Catatlah dengan teliti. Dan hitunglah, berapa sesungguhnya jumlah kekayaan yang Anda miliki sebagai akibat kesehatan masih bersama Anda saat ini.

Ketika Anda sedang dijauhi oleh rupiah, ketika tak ada lagi yang Anda temukan di dompet dan buku tabungan Anda, tidak serta merta Anda menjadi pribadi yang miskin. Sadarilah dengan penuh kebesaran, bahwa Anda adalah pribadi yang kaya. Pribadi kaya yang sepantasnya penuh dengan limpahan rasa bersyukur. Karena kekayaan ini, harta tidak ternilai ini, hanya bisa kita lihat dengan kejernihan hati dan jiwa.

Anda mempunyai 10 ribu di dompet. 500 ribu di brankas bank. Bersyukurlah. Dan dengan syukur itu Tuhan juga akan tersenyum kepada Anda.

Anda mempunyai 2 juta tunai di dompet. 30 juta di brankas bank.

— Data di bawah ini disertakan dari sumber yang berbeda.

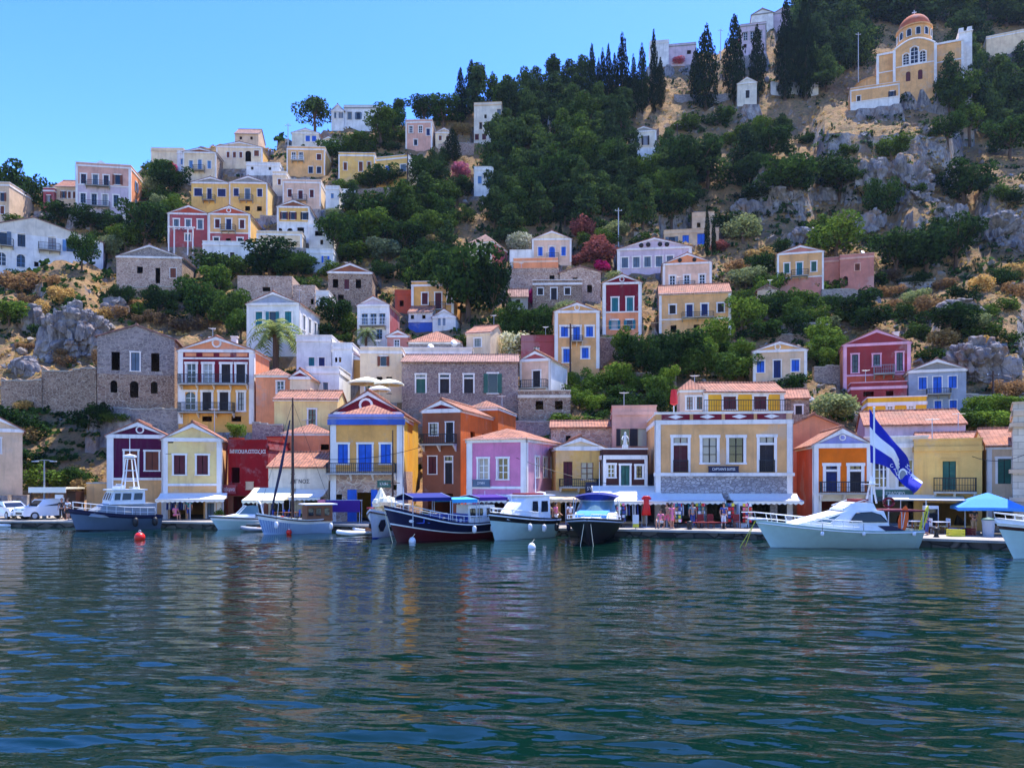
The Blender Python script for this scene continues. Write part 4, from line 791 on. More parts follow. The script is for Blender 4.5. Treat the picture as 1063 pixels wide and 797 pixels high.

Tapi sifat Anda penuh dengan ketamakan. Anda tetap tidak merasa cukup. Anda jauh dari sangkaan kaya. Esok hari, terbangun dari tidur, terbutakan oleh nafsu, Anda mengayuhkan kaki menuju tempat kerja. Setan menggelinding bersama Anda. Menubrukkan benda keras ke arah Anda. Meninggalkan Anda terkapar dengan hanya 2 serpih tulang terberai dari tempatnya.

Cerita selanjutnya adalah: sebuah kuitansi rumah sakit dengan deret huruf dan angka yang berujung pada sebuah larik singkat di ujung bawah bertuliskan: total pembiayaan adalah 33 juta.

Anda terbangun di pagi hari. Dompet Anda masih gemuk. Rekening Anda masih menggelembung. Dan masih di hari yang sama, Anda terbangun kembali dari ketidaksadaran Anda, menemukan sebuah senyum kecut menggetirkan bibir Anda: dompet Anda melompong, rekening Anda tidak lagi menyisakan apa-apa.

Dan, ingat saja, baru 2 tulang dari 1 kaki yang terberai dari tempatnya. Bagaimana kalau 2 kaki? Bagaimana kalau tiap inchi tulang di kaki patah? Bagaimana kalau juga tangan yang patah? Bagaimana juga kalau tidak hanya patah tetapi juga jenis kerusakan tubuh dan organ lain?

Apa yang Anda miliki sekarang, sesungguhnya, tidak menunjukkan seberapa kaya dan bahagia Anda. Karena kekayaan itu, sejatinya, sudah Anda miliki bahkan andai Anda tidak memiliki apa-apa dalam dompet dan rekening Anda.

Tuhan maha pemurah dengan segala karunia dan kebesaran-Nya.